Barnes rolls into Orlando looking like a strong all-star candidate — and maybe more than that.
He’s the only player in the NBA averaging at least 20.1 points, 8.9 rebounds, six assists, 1.5 blocks and 1.5 steals while making at least two three-pointers a game — on 39.4 per cent shooting! If he keeps it up, Barnes will be the only player to top those marks in a single season since the three-point line was introduced. He’d also blow through his career highs in six significant statistical categories.
Perhaps most telling is his energy and engagement. It’s hard to imagine Barnes playing two full games and having just one steal and no blocks these days, or otherwise just coasting through his minutes. He’s had seven games so far when he’s shot less than 50 per cent from the floor and in those games he’s average 2.5 steals and two blocks — significantly more than for the season as a whole.
It all captures why Barnes remains somewhat of a mystery — in the very best way — as he leans into what appears to be a special third season. Even with 163 games under his belt, what kind of player he’ll be (other than very good) is still up in the air.
What seems ever more certain is that he’s on his way to something special, even if no one knows how it’s all going to look.
“[His versatility] is good but at the same time it's a problem because he has so many traits, so many things that he can do on a higher level,” Raptors head coach Darko Rajakovic said after Barnes was at his multi-tasking best with a line of 17 points, nine assists, and seven rebounds on 11 shots in 25 minutes in the Raptors' blowout win over Detroit on Sunday.
“I always say like, if you're really good at one thing in the NBA, like you're gonna find your contract, you’re gonna survive in this league. If you're really good at two things, like you’re a really good player, potentially a starter. If you’re really good at three things, you’re an All-Star. If you think you’re really good at four things, probably you’re out of the league and playing in Europe.”
It was a good line but contained a lot of truth. Part of reaching the upper reaches of your potential in the NBA, and likely in a lot of fields, is focusing obsessively on the things that you do best and achieving a high level of consistency in them. For all of LeBron James' almost limitless abilities, the peak was his last three seasons in Miami when he simplified his shot spectrum, increased his efficiency, and combined athleticism and basketball IQ at a level few ever have. He did a little less and achieved a little more a little more easily.
The challenge for Barnes and the Raptors is determining what that formula looks like. His emergence as an effective three-point threat (his bounce back from last week’s 2-for-15 funk with an 8-of-13 stretch in his last three games makes it seem all the more real) is the latest new wrinkle. How do the Raptors best utilize someone who is simultaneously one of their best catch-and-shoot threats; best post-up players and best pick-and-roll initiators?

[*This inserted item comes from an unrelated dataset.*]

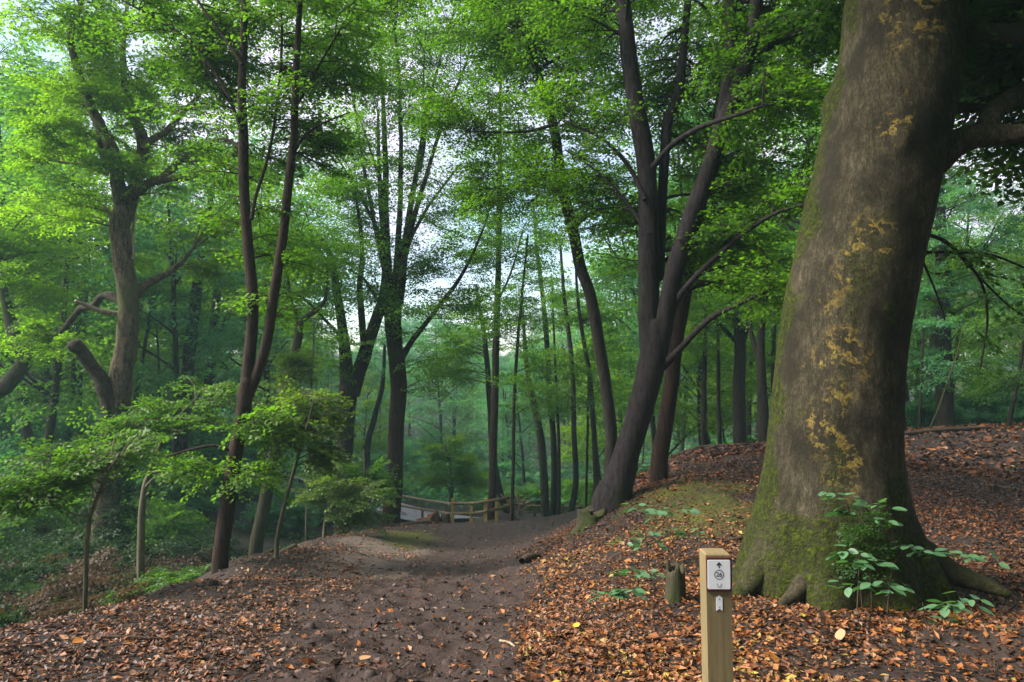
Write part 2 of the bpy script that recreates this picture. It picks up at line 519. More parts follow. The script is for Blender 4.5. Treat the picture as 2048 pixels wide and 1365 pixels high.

“And that's a problem that I'm having with Scottie because he's good at multiple things,” said Rajakovic. “We gotta find those two or three things that he's gonna really take to take the jump to the next level and become an all-star player, which I believe he is."
Like what?
“We're still figuring out but as you can see he is such a good driver to the rim," the coach said. "He's really good connecting with his teammates, sometimes playing him in a position where he can set the screen and roll opens up a lot of things for us. It's still a process in work, he’s still 22 years old, I’m still a first-year head coach, we’re all learning.”
Barnes is certainly not interested in putting himself in any kind of box yet.
“I just play the game. Whatever comes to me, that's really what I take. I feel like when I'm out there, I'm myself: me having the ball, playing pick-and-rolls, playing off the ball, no matter what it is, I'm comfortable doing it, everywhere out there on the floor.
“I feel like my game is still growing. That's really just the main thing, my game is still growing. My shot is still developing, getting better every single day. Just keep working on it. That's really the next step for me.”
That he has taken such big strides so early in the season has to be heartening for the Raptors organization and the fan base alike. He arrives in central Florida in a significantly better place than he was a year ago, and if he keeps it up his team should leave Orlando in a better space than they did last year also.